-- START --
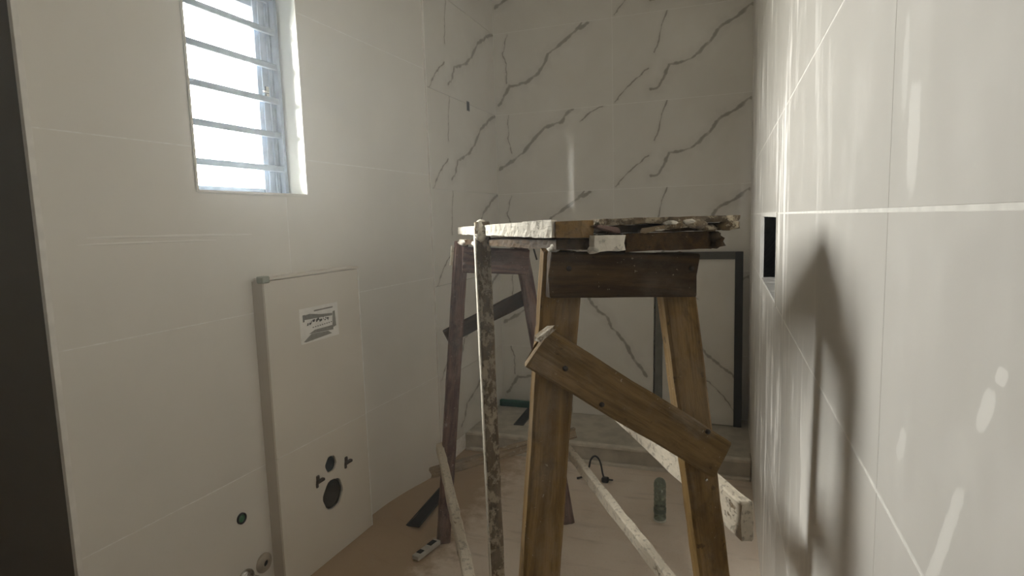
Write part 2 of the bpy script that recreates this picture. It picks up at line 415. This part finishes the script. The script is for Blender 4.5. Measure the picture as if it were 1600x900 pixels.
# dabs and smears of plaster on the tiles
def smear(parent, F, pts, mat, th=.0012, seed=0):
    bm = bmesh.new(); rnd = random.Random(seed); n = len(pts)
    cx = sum(p[0] for p in pts)/n; cz = sum(p[1] for p in pts)/n
    ring = [bm.verts.new((p[0], -.0003, p[1])) for p in pts]
    inn = [bm.verts.new((cx+(p[0]-cx)*.8, -th, cz+(p[1]-cz)*.8)) for p in pts]
    for k in range(n): bm.faces.new((ring[k], ring[(k+1) % n], inn[(k+1) % n], inn[k]))
    bm.faces.new(inn)
    return link('plaster_smear', to_mesh(bm, 'plaster_smear', True), mat, parent, F)
SMEARM = m_tile('smear_film', (.93, .91, .87), (.95, .93, .89), 0, .6)
SMEARR = m_tile('right_smear_film', (.74, .71, .645), (.80, .77, .71), 0, .6)
def strip(x0, z0, x1, z1, w, n=9, seed=1):
    r = random.Random(seed); up, dn = [], []
    for k in range(n+1):
        t = k/n; x = x0+(x1-x0)*t; z = z0+(z1-z0)*t; h = w/2*(.55+.6*r.random())*(min(1, 6*t+.2)*min(1, 6*(1-t)+.2))
        up.append((x, z+h)); dn.append((x, z-h))
    return dn+up[::-1]
smear(wl, F_LEFT, strip(.16, 1.487, .76, 1.479, .009, seed=2), SMEARM)
smear(wl, F_LEFT, strip(.13, 1.468, .60, 1.464, .008, seed=3), SMEARM)
# ------------------------------------------------------------------ floor (falls from a mortar ramp at the left wall), raised shower base
def floor():
    bm = bmesh.new(); nx, ny = 48, 80; x0, x1, y0, y1 = -2.4, XR+.05, YN-.05, 3.49
    def sm(t): t = max(0, min(1, t)); return t*t*(3-2*t)
    g = []
    for j in range(ny+1):
        row = []
        for i in range(nx+1):
            x = x0+(x1-x0)*i/nx; y = y0+(y1-y0)*j/ny
            z = .062*sm((-1.33-x)/.25)*sm((3.15-y)/.7) + .003*noise.noise(Vector((x*4, y*4, 0)))
            row.append(bm.verts.new((x, y, z)))
        g.append(row)
    for j in range(ny):
        for i in range(nx): bm.faces.new((g[j][i], g[j][i+1], g[j+1][i+1], g[j+1][i]))
    low = [bm.verts.new((x, y, -.1)) for x, y in ((x0, y0), (x1, y0), (x1, y1), (x0, y1))]
    bm.faces.new(low[::-1])
    me = to_mesh(bm, 'floor', True); o = link('floor', me, FLOORM); tag(o, kind='structure')
floor()
box('trim_2', (-1.622, 3.475, -.02, XR, 3.62, .112), CURBM, None, None, .008); tag(bpy.data.objects['trim_2'], kind='structure')
box('curb_edge', (-1.61, 3.468, .098, XR-.004, 3.512, .1175), CURB_TOP, bpy.data.objects['trim_2'], None, .004)
box('curb_foot', (-1.61, 3.45, -.01, XR-.004, 3.478, .018), CURB_TOP, bpy.data.objects['trim_2'], None, .006)
box('floor.001', (-1.622, 3.60, -.02, XR+.01, YB+.01, .109), CURBM); tag(bpy.data.objects['floor.001'], kind='structure')

# ------------------------------------------------------------------ window
w1 = empty('window_1', F_LEFT @ Vector(((WIN[0]+WIN[2])/2, .11, WIN[1]))); tag(w1, kind='structure')
s0, z0, s1, z1 = WIN
REVEAL = m_tile('reveal_tile_glaze', (.80, .80, .76), (.83, .83, .79), 0, .16)
for k, b in enumerate(((s0-.009, 0, z0, s0+.002, .165, z1), (s1-.002, 0, z0, s1+.009, .165, z1), (s0, 0, z0-.009, s1, .165, z0+.002), (s0, 0, z1-.002, s1, .165, z1+.009))):
    box('window_reveal', b, REVEAL, w1, F_LEFT)
for b in ((s1-.004, -.003, z0-.004, s1+.004, .004, z1+.004), (s0-.004, -.003, z0-.004, s0+.004, .004, z1+.004), (s0, -.003, z0-.004, s1, .004, z0+.004)):
    box('reveal_trim', b, TRIM, w1, F_LEFT)
bm = bmesh.new()
for b in ((s0, .112, z0, s0+.03, .155, z1), (s1-.036, .112, z0, s1, .155, z1), (s0, .112, z0, s1, .155, z0+.012), (s0, .112, z1-.03, s1, .155, z1)): add_box(bm, *b, bev=.002)
link('window_frame', to_mesh(bm, 'window_frame'), ALU, w1, F_LEFT)
bm = bmesh.new()
for b in ((s0+.03, .122, z0+.012, s0+.07, .145, z1-.03), (s1-.11, .118, z0+.012, s1-.04, .145, z1-.03), (s0+.03, .124, z0+.012, s1-.04, .143, z0+.03), (s0+.03, .124, z1-.065, s1-.04, .143, z1-.03)): add_box(bm, *b, bev=.002)
add_box(bm, s1-.088, .112, z0+.015, s1-.080, .120, z1-.035); add_box(bm, s1-.052, .110, z0+.015, s1-.042, .120, z1-.035)
sash = link('sash', to_mesh(bm, 'sash'), ALU, w1, F_LEFT)
bm = bmesh.new(); add_box(bm, s1-.078, .106, 2.03, s1-.062, .120, 2.075, bev=.002); add_box(bm, s1-.095, .102, 2.045, s1-.066, .112, 2.056, bev=.002)
link('latch', to_mesh(bm, 'latch'), CHROME, w1, F_LEFT)
box('pane', (s0+.06, .131, z0+.02, s1-.10, .135, z1-.05), GLASS, w1, F_LEFT)
for k in range(6):
    zb = 1.743+.137*k
    box('window_bar', (s0+.001, .084, zb-.012, s1-.03, .098, zb+.012), BARM, w1, F_LEFT, .002)
bm = bmesh.new(); add_box(bm, s1-.034, .080, z0+.002, s1-.018, .106, z1-.002, bev=.002)
link('bar_upright', to_mesh(bm, 'bar_upright'), BARM, w1, F_LEFT)

# ------------------------------------------------------------------ boxing for the concealed cistern
def cistern():
    s0, s1, h, d = .738, 1.308, 1.302, .06
    root = empty('cistern_boxing', F_LEFT @ Vector(((s0+s1)/2, 0, 0)))
    tag(root, 'tall tiled box with round pipe holes and paper sticker on left wall below window', 'boxing')
    zc, rc = (1.043, .341), .066; zf, rf = (1.040, .477), .036
    def faced(rect, holes, name):
        """front tile with round holes cut through (fan between circle and rectangle)"""
        bm = bmesh.new(); x0, z0, x1, z1 = rect; t = .009
        outer = [bm.verts.new((x, -d, z)) for x, z in ((x0, z0), (x1, z0), (x1, z1), (x0, z1))]
        edges = [bm.edges.new((outer[k], outer[(k+1) % 4])) for k in range(4)]
        for (cx, cz), r in holes:
            c = [bm.verts.new((cx+r*math.cos(2*math.pi*k/28)*(1+.04*math.sin(5*k)), -d, cz+r*math.sin(2*math.pi*k/28)*(1+.04*math.sin(5*k)))) for k in range(28)]
            edges += [bm.edges.new((c[k], c[(k+1) % 28])) for k in range(28)]
        bmesh.ops.triangle_fill(bm, use_beauty=True, use_dissolve=False, edges=edges)
        ret = bmesh.ops.extrude_face_region(bm, geom=list(bm.faces))
        for v in ret['geom']:
            if isinstance(v, bmesh.types.BMVert): v.co.y += t
        return link(name, to_mesh(bm, name), BOXM, root, F_LEFT)
    faced((s0, .0, s1, .615), [(zc, rc), (zf, rf)], 'tile')
    faced((s0, .618, s1, h), [], 'tile')
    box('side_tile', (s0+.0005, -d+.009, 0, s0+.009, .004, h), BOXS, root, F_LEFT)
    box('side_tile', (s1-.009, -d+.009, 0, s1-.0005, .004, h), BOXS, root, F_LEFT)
    box('top_tile', (s0+.012, -d-.004, h+.004, s1+.002, .004, h+.012), BOXM, root, F_LEFT, .001)
    box('joint_core', (s0+.012, -d+.012, h-.02, s1-.012, .004, h+.004), BOXS, root, F_LEFT)
    box('corner_block', (s0-.008, -d-.008, h-.006, s0+.026, -.03, h+.020), plain('greenish_block', (.34, .36, .30), .6), root, F_LEFT, .004)
    for b in ((s0+.009, -d+.0012, .6135, s1-.009, -d+.008, .6195), (s1-.004, -d-.001, 0, s1+.0015, -d+.004, h), (s0+.009, -d-.0012, .045, s1, -d+.004, .051)):
        box('grout_line', b, GROUT_D, root, F_LEFT)
    # pipe ends inside the holes, coloured dark to stand for the shaded depth
    RX = Matrix.Rotation(math.radians(90), 4, 'X')
    def pipe(name, c, r, mat, y0, y1, parent=root):
        me = lathe([(r, -y1), (r, -y0), (r*.90, -y0), (r*.90, -y1+.003), (0, -y1+.003)], 24)
        return link(name, me, mat, parent, F_LEFT @ Matrix.Translation((c[0], 0, c[1])) @ RX)
    # lathe axis z -> -y of the wall frame after RX: z=-y  (front lies at y=-d)
    pipe('waste_pipe', zc, rc*.93, plain('dark_waste_pipe', (.055, .040, .022), .6), -d+.012, -.001)
    pipe('flush_pipe', zf, rf*.93, plain('teal_flush_pipe', (.022, .028, .025), .5), -d+.010, -.001)
    for bx, bz in ((.953, .436), (1.142, .444)):
        bm = bmesh.new(); add_box(bm, bx-.012, -d-.014, bz-.006, bx+.030, -d+.004, bz+.006, bev=.002)
        add_box(bm, bx-.014, -d-.006, bz-.026, bx-.001, -d+.004, bz-.004, bev=.003); add_box(bm, bx-.010, -d-.006, bz+.004, bx+.008, -d+.004, bz+.026, bev=.003)
        o = link('fixing_bolt', to_mesh(bm, 'fixing_bolt'), plain('rusty_bolt', (.06, .045, .03), .7), root, F_LEFT)
    # paper sticker with grey print
    st = box('paper_sticker', (.910, -d-.0016, 1.028, 1.147, -d-.0002, 1.172), PAPER, root, F_LEFT); tag(st, 'white paper sticker with grey printed bands')
    bm = bmesh.new(); y = -d-.0021; X0, Z0, W, H = .910, 1.028, .237, .144
    def quad(pts): bm.faces.new([bm.verts.new((X0+W*a, y, Z0+H*b)) for a, b in pts])
    quad([(.09, .80), (.24, .82), (.30, .70), (.84, .66), (.90, .74), (.36, .80), (.12, .86)][:4]); quad([(.36, .86), (.86, .86), (.86, .90), (.36, .90)])
    quad([(.07, .62), (.11, .62), (.13, .82), (.07, .82)]); quad([(.82, .26), (.93, .30), (.91, .76), (.85, .74)])
    quad([(.20, .25), (.84, .20), (.86, .34), (.35, .33)]); quad([(.06, .06), (.26, .24), (.70, .20), (.80, .10), (.12, .04)])
    quad([(.07, .68), (.84, .63), (.84, .70), (.07, .80)])
    link('print', to_mesh(bm, 'print'), INK, st, F_LEFT)
    bm = bmesh.new(); r = random.Random(3)
    for k in range(13):
        a = .16+.045*k; b = .47+.10*r.random()
        for q in range(2):
            x = X0+W*(a+.03*r.random()); z = Z0+H*(b+.06*r.random()); w, h = W*(.012+.03*r.random()), H*(.02+.05*r.random())
            bm.faces.new([bm.verts.new(p) for p in ((x, y-.0003, z), (x+w, y-.0003, z), (x+w, y-.0003, z+h), (x, y-.0003, z+h))])
    for k in range(9):
        x = X0+W*(.30+.06*k); z = Z0+H*(.40+.004*k); bm.faces.new([bm.verts.new(p) for p in ((x, y-.0003, z), (x+W*.035, y-.0003, z), (x+W*.03, y-.0003, z+H*.03), (x, y-.0003, z+H*.02))])
    link('lettering', to_mesh(bm, 'lettering'), INKD, st, F_LEFT)
cistern()
RX = Matrix.Rotation(math.radians(90), 4, 'X')
def on_left(c, y=0): return F_LEFT @ Matrix.Translation((c[0], y, c[1])) @ RX
t = empty('pipe_stub', F_LEFT @ Vector((.603, 0, .436))); tag(t, 'small dark green capped pipe end in the left wall beside the tall box', 'pipe')
link('pipe_ring', lathe([(.021, 0), (.021, .006), (.016, .007), (.015, .001)], 22), BLACK, t, on_left((.603, .436)))
link('green_plug', lathe([(.015, 0), (.015, .003), (.006, .004), (0, .004)], 18), GREENP, t, on_left((.603, .436)))
t = empty('valve_flange', F_LEFT @ Vector((.712, 0, .212))); tag(t, 'round pale pipe rosette with dark hole low on left wall against the tall box', 'pipe')
link('rosette', lathe([(.038, 0), (.038, .004), (.034, .009), (.022, .012), (.018, .016), (.013, .016), (.013, .004)], 28), plain('dusty_rosette', (.44, .39, .32), .5), t, on_left((.690, .212)))
link('pipe_mouth', lathe([(.013, .004), (.013, .008), (0, .008)], 18), DARK, t, on_left((.690, .212)))
t = empty('stop_valve', F_LEFT @ Vector((.60, 0, .195))); tag(t, 'dull chrome stop valve knob at the lower edge of the left wall', 'valve')
link('valve_body', lathe([(.040, 0), (.040, .004), (.030, .010), (.020, .014), (.020, .030), (0, .030)], 24), CHROME, t, on_left((.60, .195)))
link('knob', lathe([(.018, .028), (.024, .034), (.024, .052), (.018, .060), (0, .061)], 12), CHROME, t, on_left((.60, .195)))
t = empty('shower_outlet', F_SHOWER @ Vector((.585, 0, 2.262))); tag(t, 'small black slot-like pipe opening on marble wall beside the back corner', 'pipe')
box('opening', (.560, -.010, 2.232, .602, 0, 2.290), DARK, t, F_SHOWER, .004)
box('opening_rim', (.556, -.0088, 2.228, .606, .0, 2.294), plain('rim_grey', (.2, .19, .17), .6), t, F_SHOWER, .002)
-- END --
Pull out every line containing "root".

    root = empty('cistern_boxing', F_LEFT @ Vector(((s0+s1)/2, 0, 0)))
    tag(root, 'tall tiled box with round pipe holes and paper sticker on left wall below window', 'boxing')
        return link(name, to_mesh(bm, name), BOXM, root, F_LEFT)
    box('side_tile', (s0+.0005, -d+.009, 0, s0+.009, .004, h), BOXS, root, F_LEFT)
    box('side_tile', (s1-.009, -d+.009, 0, s1-.0005, .004, h), BOXS, root, F_LEFT)
    box('top_tile', (s0+.012, -d-.004, h+.004, s1+.002, .004, h+.012), BOXM, root, F_LEFT, .001)
    box('joint_core', (s0+.012, -d+.012, h-.02, s1-.012, .004, h+.004), BOXS, root, F_LEFT)
    box('corner_block', (s0-.008, -d-.008, h-.006, s0+.026, -.03, h+.020), plain('greenish_block', (.34, .36, .30), .6), root, F_LEFT, .004)
        box('grout_line', b, GROUT_D, root, F_LEFT)
    def pipe(name, c, r, mat, y0, y1, parent=root):
        o = link('fixing_bolt', to_mesh(bm, 'fixing_bolt'), plain('rusty_bolt', (.06, .045, .03), .7), root, F_LEFT)
    st = box('paper_sticker', (.910, -d-.0016, 1.028, 1.147, -d-.0002, 1.172), PAPER, root, F_LEFT); tag(st, 'white paper sticker with grey printed bands')